Glorvigen likes the "history factor" associated with TFT screens, too: Information displayed as "current" 5, 10, or 15 seconds ago remains on the screen for a time. He reports that while ice fishing on Lake Winnibigoshish on a 30-foot break, he hooked a walleye, brought it up, removed the lure, and then happened to look at his TFT screen. It showed another fish at 18 feet just a few seconds earlier. It had moved in and then out again while he was unhooking the first fish. Scott immediately put his lure back into the water and caught the second fish. With a flasher, he says, he never would have known the second fish was there, since a flasher can't display history.

According to Glorvigen, color adjustment is especially important, as it helps to determine signal strength. In the Lowrance scheme, this adjustment is referred to as Colorline. Sensitivity and Colorline can be adjusted independently. Glorvigen first chooses the appropriate sensitivity level, then sets up his color system so that the lure color on the screen is black or blue. This feature provides more flexibility for both sensitivity and color selection, which means that, in almost every situation, the fish is a different color than the lure.

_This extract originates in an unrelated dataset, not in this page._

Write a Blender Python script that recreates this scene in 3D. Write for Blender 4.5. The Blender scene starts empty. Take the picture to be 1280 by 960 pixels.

If a fish is at the edge of the cone and moves to the center, the color changes to a brighter color. A stationary fish in the cone looks like a horizontal line. If the line begins to move up, it could mean it's swimming more towards the center of the cone. (A sonar unit tells you how far a target -- in this case, a fish -- is from the transducer, which is rarely the same as depth.) Of course, it could also mean that the fish is actually rising in the water column. When it's holding tight to the bottom, the fish may appear as a line on the bottom; and if the fish is on or near the bottom, the line may also appear slightly below the edge of the bottom display.

Yes, there's a learning curve involved here. With TFTs, it's in reading and interpreting what the unit is showing you. Most of us learned to use flashers, moved from typewriters to computers, and from slide rules to graphing calculators . . . all of which makes life more fun.

Ice anglers may already have a TFT unit on the boat, just waiting to be tried this winter. Or, maybe they're thinking about buying one before the ice sets in. Just another exciting new way to enjoy fishing this winter.